Usually, I have one static IP per service (Jabber, ZNC, etc.) and one static IP for all web-oriented services such as blogs, websites, etc.
However, norayr also runs a home-server for the community, he runs the Armenian instance of Diaspora*, Mastodon, and SocialHome.
Due to technical limitations at his side of the city, he’s been keeping his home server at my place.
Vartanian LLC, Home-Server as a Service 😛
Anyways, I had to bring his home server to my new/old place as well, which meant that he needs a static IP for his services.
I did not want to call the ISP for a new IP address since the last one I’ve been using was for an Armenian instance of Lobste.rs that I deployed for our community. It’s not very active, but you can’t force people to be active in communities and Armenia does not have the concept of “tech communities” like others do in the west.

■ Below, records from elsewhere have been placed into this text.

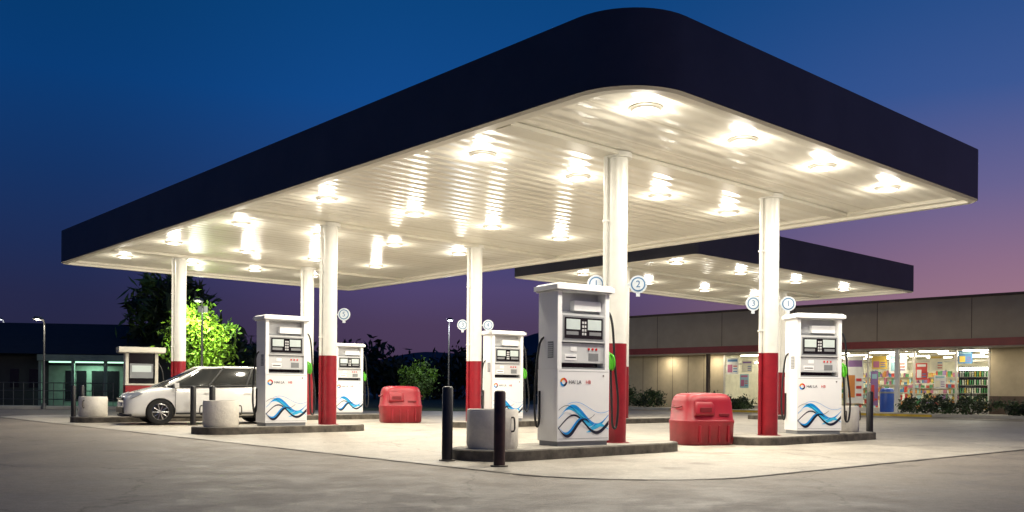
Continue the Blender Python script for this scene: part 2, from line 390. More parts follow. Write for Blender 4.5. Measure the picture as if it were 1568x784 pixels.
def gfx_mesh():
    g=M()
    def rib(fc,ft,x0,x1,m,y,n=44):
        a=[];b=[]
        for i in range(n+1):
            t=i/n;x=x0+(x1-x0)*t;c=fc(t);h=ft(t)/2
            a.append((x,-y,c-h));b.append((x,-y,c+h))
        g.add(a+b,[(i,i+1,n+2+i,n+1+i) for i in range(n)],m)
    s=math.sin;pi=math.pi;D=-.06
    rib(lambda t:D+.48+.14*s(2*pi*(t*1.05-.02)),lambda t:.012+.13*s(pi*t)**1.5*(1-.3*t),-.455,.46,m_gc,.2530)
    rib(lambda t:D+.50+.135*s(2*pi*(t*1.05-.04)),lambda t:.006+.05*s(pi*t),-.455,.465,m_gb,.2538)
    rib(lambda t:D+.45+.12*s(2*pi*(t*1.0+.03)),lambda t:.004+.06*s(pi*min(1,t*1.2))**2,-.455,.30,m_pw,.2545)
    rib(lambda t:D+.38+.13*s(2*pi*(t*1.1-.08)),lambda t:.022+.045*t*t,-.465,.465,m_gn,.2560)
    rib(lambda t:D+.33-.12*s(2*pi*(t*.9-.0)),lambda t:.016+.06*s(pi*t)**2,-.465,.1,m_gn,.2575)
    rib(lambda t:D+.355-.11*s(2*pi*(t*.9-.0)),lambda t:.045*s(pi*t)**2+.004,-.465,.05,m_gb,.2582)
    rib(lambda t:D+.62+.08*s(2*pi*(t*.8+.1)),lambda t:.006,-.30,.465,m_gb,.2590)
    rib(lambda t:D+.31+.05*s(2*pi*(t*.8-.25)),lambda t:.045*s(pi*t)+.005,.05,.465,m_gc,.2550)
    rib(lambda t:D+.55+.10*s(2*pi*(t*.9+.05)),lambda t:.008,-.46,.2,m_gn,.2600)
    cx,cz,n=-.37,.93,24
    for k,m in enumerate((m_rd,m_or,m_gb,m_gn)):
        vs=[];q=7
        for i in range(q):
            a=2*pi*(k/4+i/(q-1)/4)
            vs+= [(cx+.033*math.cos(a),-.2545,cz+.033*math.sin(a)),(cx+.062*math.cos(a),-.2545,cz+.062*math.sin(a))]
        g.add(vs,[(2*i,2*i+1,2*i+3,2*i+2) for i in range(q-1)],m)
    return g.mesh('livery',0,False)
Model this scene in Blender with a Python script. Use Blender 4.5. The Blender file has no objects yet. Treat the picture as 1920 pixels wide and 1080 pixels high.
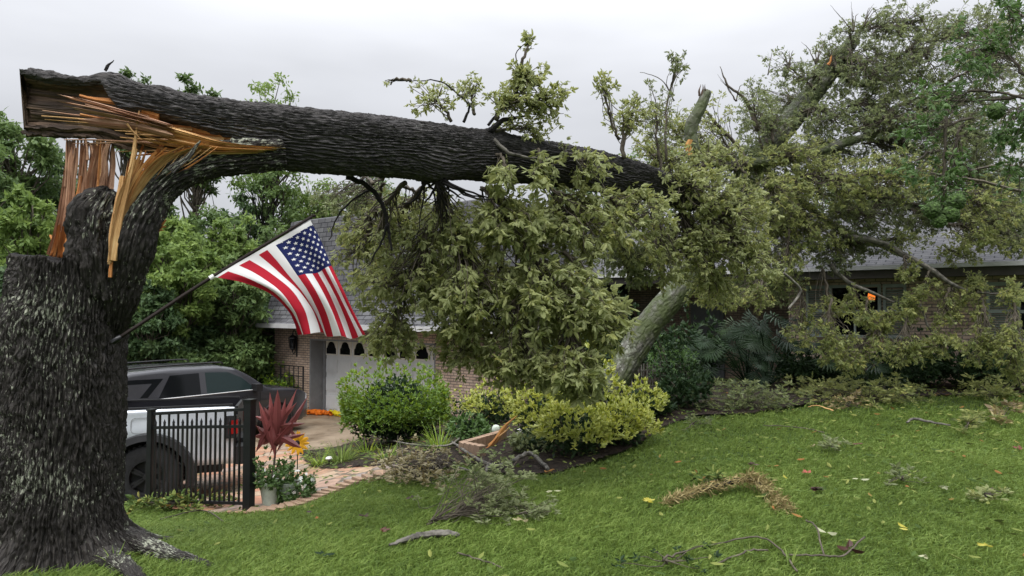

That meant that I have to remove an IP from a Jail so norayr can use it.
So I had to migrate some things. I had to use my proxy server IP address and reverse_proxy the traffic to the lobsters’ Jail.
Sounds easy, until I remembered that I run Apache on my host.
I’m not very fluent in Apache, I keep doing mistakes, so I wanted to migrate all of my vhosts to Nginx.
You’d think that it would be easy, and yes it was 🙂
So now, norayr runs his home server and I have migrated the webserver to Nginx in an hour.
For some reason, it feels faster, but I’m still not sure why. I probably had to optimize Apache back in the day, but Nginx’s default configs do seem better.
Now, since many IP addresses have been changed, I have to struggle with SMTP issues. No, SMTP works fine, but Google, just like it keeps breaking the web, it keeps breaking email as well, routing all-good emails to people’s spam folder, eh.
That’s all folks.
* not a footnote but part of the project name.